Consider the various conceits. First is the conceit that the author has any idea what is going on behind the scenes at the national security command post that is the White House. I can say (as can you) with virtual certainty that he has no idea what's going on behind-the-scenes in Ms. Rice's office or Director Tenet's office of Paul Wolfowitz's office or anyone else's office where the most serious matters of national security are discussed.

As for White House aides knowing "the truth" about body bags on television, I have no doubt that there are some on the White House staff who worry about such things, but so what? Does anyone think that President Bush turns to Secretaries Rumsfeld and Powell and says, "we can't attack those A-Q forces in eastern Afghanistan because there might be body bags on television.."? Does anyone think that Mssrs. Rumsfeld and Wolfowitz and Powell and Ms. Rice would work for a man who even thought that way? Does the press really think that these extraordinary public officials, who have now devoted their lives to this War, are so shallow that their real, "behind-the-scenes" concern is how it all looks on television?

And who says that the more body bags there are on television, the more queasy the public becomes? Was that true in World War II? No. It certainly wasn't true in Vietnam. The public's response to body bags on television during the Vietnam War was increased support for wider, more ferocious warfare against the Viet Cong and the North Vietnamese. Most Americans believe that if you are going to fight a war, then fight it with every weapon at your disposal. Richard Nixon and George Wallace received 57 percent of the total vote in 1968 and not because they were anti-war. Richard Nixon, running against the explicitly anti-war candidate George McGovern in 1972, was re-elected by the largest landslide in modern American history. Nearly one-third of all Americans today believe we should use nuclear weaponry in the War against terror.

What is this Washington Post correspondent talking about? America, once provoked, is a warrior nation. And once engaged, we are spectacularly good at it. We do not shirk the responsibility. We understand what it implies. The body bags on television are a given; the cost of freedom. The cost of no body bags on television -- inaction -- is incalculably higher. The country, especially WalMart America, solidly supports President Bush's War on Terror. The only thing that will crack that support is if the country concludes that he is not waging the War vigorously enough.
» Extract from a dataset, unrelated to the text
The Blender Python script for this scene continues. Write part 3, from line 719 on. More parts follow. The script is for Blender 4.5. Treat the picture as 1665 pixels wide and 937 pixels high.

If I were in Tom Daschle's shoes, I would make it my business to add "software" to President Bush's "hardware," for the simple reason that it would be helpful to the War effort and would therefore be good politics as well. There are any number of "software" initiatives that are at least worthy of consideration, if not implementation. One is organizing the Iraqi opposition to Sadam. Another is organizing the Iranian opposition to the mullahs. Another is figuring out how to get the US fundamentalist community more active in certain African nations (on humanitarian missions of mercy). And the list goes on and on.

Instead, Daschle whines that he is somehow out of the loop. Senator Robert Byrd (D-WV) bloviates about the Defense Budget request being too high. Senator Joe Biden (D-DE) tries to position himself for left/liberal Democratic presidential primary voters by back-handedly sniping at the scope and strategic outline of the War on Terror. Meanwhile, the press sneers at Attorney General Ashcroft, moans that al-Qaeda prisoners in Cuba are being "mistreated," complains that Bush has no respect for the First Amendment and on (and on) it goes.

I suppose Michael Kelly's dismissive verdict -- that Daschle and company are simply unserious -- is right. But at some level it's worse than that; a kind of denial. It's as if they still believe that what's important is their spin for or on the next news cycle. Instead of the news itself and what it implies.